Although the lawsuit centers on Ford’s ruthless treatment of white collar employees—whom in many cases it tossed aside after decades of employment—it is of a piece with the brutal attacks the company has been carrying out on its global workforce for decades.
Ford, along with the other automakers and large industrial firms, has long been seeking to rid itself of “legacy” workers, particularly those with pensions and relatively better benefits, which themselves were the product of struggles carried out by earlier generations. The Big Three companies have relied upon the willing assistance of the United Auto Workers union to shred these gains and force out older workers through speedup and other means, increasingly replacing them with low-paid temporary workers, an employment category with virtually no job security or benefits.
Pointing to the connections between the company’s callous treatment of both salaried and hourly employees, a Ford worker in Louisville, Kentucky, told the WSWS Autoworker Newsletter, “The exact same thing is happening in the plants, especially to people who have been injured.”

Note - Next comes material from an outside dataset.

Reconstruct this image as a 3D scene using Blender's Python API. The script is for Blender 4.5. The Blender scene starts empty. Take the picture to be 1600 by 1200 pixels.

He said he had seen management harass senior coworkers, looking for ways to push their output to the limit. “They do a time study on older people, and ride them hard. I’ve seen them make fun of an older guy because he couldn’t keep up. They changed his job so he was doing two people’s work. He was walking like 15 miles a day, while he was on dialysis two times a week after work. He never complained, always did his job and kept up. They’re ruthless.”